China set to tighten rules on virtual currencies

BEIJING • China is poised to further tighten rules on virtual currencies after regulators banned virtual coin fundraising schemes, Chinese financial news outlet Yicai reported.

China on Monday banned and deemed illegal the practice of raising funds through launches of token- based digital currencies, targeting so-called initial coin offerings (ICOs) in a market that has exploded since the year started.

Yicai's report late on Monday cited a source close to decision- makers as saying the announcement of the ban was just the start of further follow-up regulations on virtual currencies.

In total, US$2.32 billion (S$3.14 billion) has been raised through ICOs globally, with US$2.16 billion of that raised since the start of the year, according to analysis website Cryptocompare.

The rapid ascent of ICOs prompted the US Securities and Exchange Commission to warn in July that some ICOs should be regulated like other securities.
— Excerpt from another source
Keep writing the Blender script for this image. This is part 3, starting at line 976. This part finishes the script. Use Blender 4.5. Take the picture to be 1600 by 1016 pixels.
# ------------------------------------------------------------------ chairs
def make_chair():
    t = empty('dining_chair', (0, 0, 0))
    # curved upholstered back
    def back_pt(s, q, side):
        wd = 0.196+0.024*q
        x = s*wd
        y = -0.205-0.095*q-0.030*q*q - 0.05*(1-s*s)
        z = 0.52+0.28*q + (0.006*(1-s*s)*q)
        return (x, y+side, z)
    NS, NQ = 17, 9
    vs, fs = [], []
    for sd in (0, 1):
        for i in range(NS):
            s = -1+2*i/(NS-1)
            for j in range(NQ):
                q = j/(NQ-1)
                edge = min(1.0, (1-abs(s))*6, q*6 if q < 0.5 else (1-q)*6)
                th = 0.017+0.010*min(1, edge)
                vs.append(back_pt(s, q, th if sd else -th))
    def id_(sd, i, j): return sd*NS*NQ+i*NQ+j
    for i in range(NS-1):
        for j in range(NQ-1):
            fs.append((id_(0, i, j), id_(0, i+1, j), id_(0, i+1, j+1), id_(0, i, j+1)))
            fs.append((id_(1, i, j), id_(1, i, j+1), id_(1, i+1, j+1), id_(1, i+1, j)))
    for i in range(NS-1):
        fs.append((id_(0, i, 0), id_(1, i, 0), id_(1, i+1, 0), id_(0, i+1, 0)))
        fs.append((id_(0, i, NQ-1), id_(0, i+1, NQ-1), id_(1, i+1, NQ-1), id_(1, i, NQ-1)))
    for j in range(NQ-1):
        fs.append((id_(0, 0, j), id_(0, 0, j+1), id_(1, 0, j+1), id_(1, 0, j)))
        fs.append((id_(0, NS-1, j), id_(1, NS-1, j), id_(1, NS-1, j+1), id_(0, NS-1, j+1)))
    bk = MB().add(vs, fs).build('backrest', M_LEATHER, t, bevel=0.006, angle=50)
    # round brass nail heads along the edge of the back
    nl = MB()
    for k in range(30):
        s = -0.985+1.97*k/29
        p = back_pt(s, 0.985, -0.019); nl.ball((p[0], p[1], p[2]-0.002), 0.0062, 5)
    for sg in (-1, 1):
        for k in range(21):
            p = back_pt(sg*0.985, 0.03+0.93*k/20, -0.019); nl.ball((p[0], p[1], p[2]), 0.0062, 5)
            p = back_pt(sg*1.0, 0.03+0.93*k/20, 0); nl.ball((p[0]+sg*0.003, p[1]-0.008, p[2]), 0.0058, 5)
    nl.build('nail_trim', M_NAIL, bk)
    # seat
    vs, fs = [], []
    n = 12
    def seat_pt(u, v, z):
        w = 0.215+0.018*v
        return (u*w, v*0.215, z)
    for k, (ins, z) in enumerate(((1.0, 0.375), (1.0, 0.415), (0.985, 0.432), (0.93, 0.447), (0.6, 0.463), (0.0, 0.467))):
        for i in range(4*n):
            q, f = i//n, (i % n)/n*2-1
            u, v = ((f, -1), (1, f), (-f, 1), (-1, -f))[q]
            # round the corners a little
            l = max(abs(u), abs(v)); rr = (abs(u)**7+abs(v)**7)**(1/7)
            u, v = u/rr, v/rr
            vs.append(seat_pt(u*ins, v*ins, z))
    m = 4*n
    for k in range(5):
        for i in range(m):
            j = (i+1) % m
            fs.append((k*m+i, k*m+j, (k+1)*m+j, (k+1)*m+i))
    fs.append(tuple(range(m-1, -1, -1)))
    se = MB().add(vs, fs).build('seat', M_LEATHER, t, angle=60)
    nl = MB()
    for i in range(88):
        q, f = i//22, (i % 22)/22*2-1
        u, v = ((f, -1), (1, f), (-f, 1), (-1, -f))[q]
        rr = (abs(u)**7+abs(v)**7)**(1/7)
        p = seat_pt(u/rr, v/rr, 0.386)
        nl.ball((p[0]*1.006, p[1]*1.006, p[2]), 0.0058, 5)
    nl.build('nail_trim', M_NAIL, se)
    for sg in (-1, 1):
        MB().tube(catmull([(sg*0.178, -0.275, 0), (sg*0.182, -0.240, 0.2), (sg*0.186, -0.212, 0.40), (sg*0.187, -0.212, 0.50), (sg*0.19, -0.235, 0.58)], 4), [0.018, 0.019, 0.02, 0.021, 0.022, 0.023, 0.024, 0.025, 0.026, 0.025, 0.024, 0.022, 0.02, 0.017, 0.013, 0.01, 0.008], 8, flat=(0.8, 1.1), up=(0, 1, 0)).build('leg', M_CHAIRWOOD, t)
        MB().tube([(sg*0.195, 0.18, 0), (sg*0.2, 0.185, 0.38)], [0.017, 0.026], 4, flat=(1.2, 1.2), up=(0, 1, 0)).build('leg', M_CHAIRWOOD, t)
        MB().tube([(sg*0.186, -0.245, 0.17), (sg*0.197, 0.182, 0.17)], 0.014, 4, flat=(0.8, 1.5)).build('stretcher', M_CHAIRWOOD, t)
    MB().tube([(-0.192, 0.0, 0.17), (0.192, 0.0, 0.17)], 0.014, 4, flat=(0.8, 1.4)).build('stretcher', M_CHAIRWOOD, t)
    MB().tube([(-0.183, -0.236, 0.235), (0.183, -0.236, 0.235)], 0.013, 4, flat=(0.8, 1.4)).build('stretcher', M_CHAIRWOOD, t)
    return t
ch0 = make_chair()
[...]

Singapore and Canada followed with similar warnings.

Bitcoin rival Ethereum, which token-issuers usually ask to be paid in and which has seen dramatic growth this year, plunged on the news. It was down almost 20 per cent on Monday and fell 5 per cent yesterday, according to trade publication Coindesk.

Bitcoin was down a further 4.6 per cent yesterday, after falling 8 per cent on Monday.

The rapid ascent of ICOs prompted the US Securities and Exchange Commission to warn in July that some ICOs should be regulated like other securities. Singapore and Canada followed with similar warnings.

Major virtual currency trading platforms BTCC and Huobi had no comment on the ICO ban.

Chinese ICO platform Icoinfo said it has stopped all ICO services and is working with groups that issued virtual tokens on its platform to return funds to investors. It said several projects had already done so.

Another Chinese exchange, Binance, said on its website that it is "working around the clock on a solution that will fully satisfy the new regulations in China".

However, it is also looking at "preserving and enhancing features that are valuable to our Western community, which accounts for more than 81 per cent of our user base", it said.

Some members of a chat group on WeChat set up for an ICO last week complained about the strict regulation, and wondered when they would get their funds back.

Some users commenting on the website QQ.com welcomed the regulation, saying it would help the bitcoin ecosystem in the long run.

"Regulation of ICOs is the best thing that could have happened to bitcoin. From now on, there won't be any reckless issuance of virtual currencies," wrote one user, who saw a bright future for the currency.

"For the past eight years, each time bitcoin has declined in value has been a great buying opportunity."